So here\'s an interesting situation when using git and python, and I\'m sure it happens for other situations as well.
Let\'s say I make a git repo with a folder /foo
My solution is more compatible with git: Git removes only enpty directories where any file has been deleted by checkout. It doesn't search the complete workcopy tree. That is useful for big repositories or repositories with a very big ignored tree, like virtual environments by tox package for testing many different with Python versions etc.
My first implementation explains the principle very clearly: Only pyc files related to files under version control are cleaned.

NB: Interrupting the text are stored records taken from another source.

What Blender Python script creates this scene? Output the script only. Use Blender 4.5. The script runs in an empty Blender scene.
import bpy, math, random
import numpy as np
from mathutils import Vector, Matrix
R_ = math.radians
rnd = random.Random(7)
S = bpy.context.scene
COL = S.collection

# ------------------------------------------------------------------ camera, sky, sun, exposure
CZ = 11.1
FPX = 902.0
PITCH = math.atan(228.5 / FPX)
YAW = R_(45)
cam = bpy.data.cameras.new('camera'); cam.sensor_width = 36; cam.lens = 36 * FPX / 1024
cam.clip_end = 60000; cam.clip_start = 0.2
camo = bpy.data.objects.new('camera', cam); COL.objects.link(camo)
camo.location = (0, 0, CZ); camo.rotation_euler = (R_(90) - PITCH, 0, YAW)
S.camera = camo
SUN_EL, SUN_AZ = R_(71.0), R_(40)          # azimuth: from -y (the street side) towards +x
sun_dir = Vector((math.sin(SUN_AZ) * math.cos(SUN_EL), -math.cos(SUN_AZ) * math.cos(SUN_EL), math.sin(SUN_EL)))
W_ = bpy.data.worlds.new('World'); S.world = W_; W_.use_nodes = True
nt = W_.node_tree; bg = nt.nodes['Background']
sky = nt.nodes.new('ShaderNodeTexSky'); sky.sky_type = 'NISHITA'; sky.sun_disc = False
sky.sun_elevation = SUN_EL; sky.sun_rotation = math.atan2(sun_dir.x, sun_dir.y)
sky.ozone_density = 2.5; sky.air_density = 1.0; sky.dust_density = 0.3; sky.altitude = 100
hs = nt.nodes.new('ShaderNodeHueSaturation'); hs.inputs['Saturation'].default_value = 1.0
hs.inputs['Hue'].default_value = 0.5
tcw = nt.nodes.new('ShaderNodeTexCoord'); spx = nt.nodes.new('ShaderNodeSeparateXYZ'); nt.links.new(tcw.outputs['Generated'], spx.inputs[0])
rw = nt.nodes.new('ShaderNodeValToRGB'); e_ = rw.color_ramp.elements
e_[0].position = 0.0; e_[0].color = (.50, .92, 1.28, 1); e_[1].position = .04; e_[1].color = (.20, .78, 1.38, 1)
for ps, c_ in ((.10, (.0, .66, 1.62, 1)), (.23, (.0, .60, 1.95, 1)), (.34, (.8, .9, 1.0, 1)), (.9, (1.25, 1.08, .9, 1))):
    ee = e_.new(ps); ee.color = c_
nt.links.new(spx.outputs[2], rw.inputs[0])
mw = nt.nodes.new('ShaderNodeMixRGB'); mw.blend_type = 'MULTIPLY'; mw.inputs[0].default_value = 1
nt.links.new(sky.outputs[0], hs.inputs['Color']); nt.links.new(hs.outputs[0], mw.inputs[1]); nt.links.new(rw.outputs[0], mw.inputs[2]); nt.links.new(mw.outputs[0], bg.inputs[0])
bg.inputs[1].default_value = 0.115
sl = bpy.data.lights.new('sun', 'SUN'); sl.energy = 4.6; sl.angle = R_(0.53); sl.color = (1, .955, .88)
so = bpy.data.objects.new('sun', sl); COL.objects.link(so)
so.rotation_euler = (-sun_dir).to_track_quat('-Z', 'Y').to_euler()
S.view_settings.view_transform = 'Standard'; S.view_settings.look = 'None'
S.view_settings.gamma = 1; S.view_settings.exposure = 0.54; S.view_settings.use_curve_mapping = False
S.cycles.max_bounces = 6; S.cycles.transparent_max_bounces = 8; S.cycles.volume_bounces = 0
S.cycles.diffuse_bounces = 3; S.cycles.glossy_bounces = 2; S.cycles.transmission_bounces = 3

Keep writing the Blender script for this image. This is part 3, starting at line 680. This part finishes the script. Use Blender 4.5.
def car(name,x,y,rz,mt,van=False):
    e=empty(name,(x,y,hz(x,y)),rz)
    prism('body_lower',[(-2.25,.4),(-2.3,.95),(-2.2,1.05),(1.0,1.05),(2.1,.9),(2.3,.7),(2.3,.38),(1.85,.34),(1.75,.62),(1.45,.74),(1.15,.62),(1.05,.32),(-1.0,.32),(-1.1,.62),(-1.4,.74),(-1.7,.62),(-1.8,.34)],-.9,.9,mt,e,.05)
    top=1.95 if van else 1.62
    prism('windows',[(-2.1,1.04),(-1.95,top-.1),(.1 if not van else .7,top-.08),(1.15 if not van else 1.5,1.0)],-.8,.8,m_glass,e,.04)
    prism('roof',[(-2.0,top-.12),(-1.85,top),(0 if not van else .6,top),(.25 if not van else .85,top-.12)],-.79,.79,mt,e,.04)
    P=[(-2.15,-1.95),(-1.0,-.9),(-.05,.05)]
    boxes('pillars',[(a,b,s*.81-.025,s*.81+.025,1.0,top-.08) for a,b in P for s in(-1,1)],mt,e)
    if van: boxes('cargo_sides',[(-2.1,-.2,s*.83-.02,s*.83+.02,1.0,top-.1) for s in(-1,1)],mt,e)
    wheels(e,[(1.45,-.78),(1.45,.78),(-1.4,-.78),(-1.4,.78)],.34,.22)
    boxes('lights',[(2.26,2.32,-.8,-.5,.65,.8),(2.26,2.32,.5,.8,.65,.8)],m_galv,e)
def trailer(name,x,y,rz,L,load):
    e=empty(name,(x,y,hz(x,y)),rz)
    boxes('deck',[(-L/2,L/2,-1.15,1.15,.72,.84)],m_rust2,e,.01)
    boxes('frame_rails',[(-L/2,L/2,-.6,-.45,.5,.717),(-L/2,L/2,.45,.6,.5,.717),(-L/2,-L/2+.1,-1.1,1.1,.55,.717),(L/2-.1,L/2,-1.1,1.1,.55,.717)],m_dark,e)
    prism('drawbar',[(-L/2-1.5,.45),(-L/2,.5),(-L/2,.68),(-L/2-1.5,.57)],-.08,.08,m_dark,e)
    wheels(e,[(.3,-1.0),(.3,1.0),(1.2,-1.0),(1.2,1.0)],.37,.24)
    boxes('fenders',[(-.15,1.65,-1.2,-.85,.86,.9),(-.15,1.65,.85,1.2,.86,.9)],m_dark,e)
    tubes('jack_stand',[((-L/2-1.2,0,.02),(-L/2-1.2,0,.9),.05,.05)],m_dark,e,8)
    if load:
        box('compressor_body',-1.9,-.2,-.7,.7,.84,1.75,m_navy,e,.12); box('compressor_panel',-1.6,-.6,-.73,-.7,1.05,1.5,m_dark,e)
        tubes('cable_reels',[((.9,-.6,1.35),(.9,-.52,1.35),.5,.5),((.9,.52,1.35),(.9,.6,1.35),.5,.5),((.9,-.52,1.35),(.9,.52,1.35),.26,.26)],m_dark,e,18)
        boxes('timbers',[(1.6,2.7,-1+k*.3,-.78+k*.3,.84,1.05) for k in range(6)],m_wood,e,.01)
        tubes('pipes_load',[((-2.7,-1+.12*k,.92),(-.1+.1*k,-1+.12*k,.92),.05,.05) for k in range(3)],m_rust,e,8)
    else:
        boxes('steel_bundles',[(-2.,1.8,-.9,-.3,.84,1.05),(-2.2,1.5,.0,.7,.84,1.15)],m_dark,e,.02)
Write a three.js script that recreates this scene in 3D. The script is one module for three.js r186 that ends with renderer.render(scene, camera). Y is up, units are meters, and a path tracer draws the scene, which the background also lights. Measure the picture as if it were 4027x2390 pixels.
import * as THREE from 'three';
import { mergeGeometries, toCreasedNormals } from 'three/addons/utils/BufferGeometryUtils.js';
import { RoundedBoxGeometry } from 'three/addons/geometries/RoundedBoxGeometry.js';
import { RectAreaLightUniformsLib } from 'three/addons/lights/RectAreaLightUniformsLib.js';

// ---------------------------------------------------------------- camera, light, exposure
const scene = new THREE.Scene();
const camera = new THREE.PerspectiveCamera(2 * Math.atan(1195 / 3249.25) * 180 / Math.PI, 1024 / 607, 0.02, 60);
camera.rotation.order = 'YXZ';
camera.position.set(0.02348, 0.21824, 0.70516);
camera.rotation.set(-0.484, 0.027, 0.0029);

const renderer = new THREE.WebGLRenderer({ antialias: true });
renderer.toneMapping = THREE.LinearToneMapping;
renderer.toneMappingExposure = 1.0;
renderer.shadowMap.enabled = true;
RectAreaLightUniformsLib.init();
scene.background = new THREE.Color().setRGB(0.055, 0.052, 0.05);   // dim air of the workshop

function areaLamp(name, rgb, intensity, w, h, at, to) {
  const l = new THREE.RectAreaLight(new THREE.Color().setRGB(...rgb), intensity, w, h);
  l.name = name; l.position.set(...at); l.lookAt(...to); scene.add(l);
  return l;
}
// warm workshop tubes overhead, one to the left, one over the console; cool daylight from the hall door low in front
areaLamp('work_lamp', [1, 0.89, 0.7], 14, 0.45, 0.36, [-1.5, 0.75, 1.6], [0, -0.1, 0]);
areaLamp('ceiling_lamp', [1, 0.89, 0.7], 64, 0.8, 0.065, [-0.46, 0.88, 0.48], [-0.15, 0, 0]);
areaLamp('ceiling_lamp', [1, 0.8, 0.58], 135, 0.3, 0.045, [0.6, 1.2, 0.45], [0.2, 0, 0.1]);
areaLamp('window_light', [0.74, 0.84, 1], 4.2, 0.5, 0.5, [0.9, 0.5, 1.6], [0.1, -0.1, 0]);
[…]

It's for reasons of efficiency and unwanted side effects.
#!/bin/bash
# A hook that removes orphan "*.pyc" files for "*.py" beeing deleted.
# It doesn not clean anything e.g. for .py files deleted manually.
oldrev="$1"
newrev="$2"
# ignored param: branchcheckout="$3"
for x in $(git diff --name-only --diff-filter=DR $oldrev..$newrev | grep "\.py$")
do
if test -a ${x}c && ! test -a ${x}; then
rm ${x}c
fi
done
The post-checkout hook receive the three useful parameters that allow to get known exactly which files have been deleted by the git checkout, without searching the complete tree.
After reading the question I rewrote my hook code to Python and extended it according to your requirements about empty directories.
My complete short source code (Python) is in
https://gist.github.com/hynekcer/476a593a3fc584278b87#file-post-checkout-py
The doc string:
"""
A hook to git that removes orphan files "*.pyc" and "*.pyo" for "*.py"
beeing deleted or renamed by git checkout. It also removes their empty parent
directories.
Nothing is cleaned for .py files deleted manually or by "git rm" etc.
Place it to "my_local_repository/.git/hooks/post-checkout" and make it executable
"""
The problem with *.pyc files is not important for Python 3, because *.pyc files in __pycache__ can not be executed without the related *.py* file in its parent directory.
No change directory is necessary, because hooks are started everytimes in the root of the repository.
__pycache__ are cleaned completely, because they are never important (don't take part in any binary distribution) and also for high efficiency because deleting by parts __pycache__/some_name.*.pyc could be slow.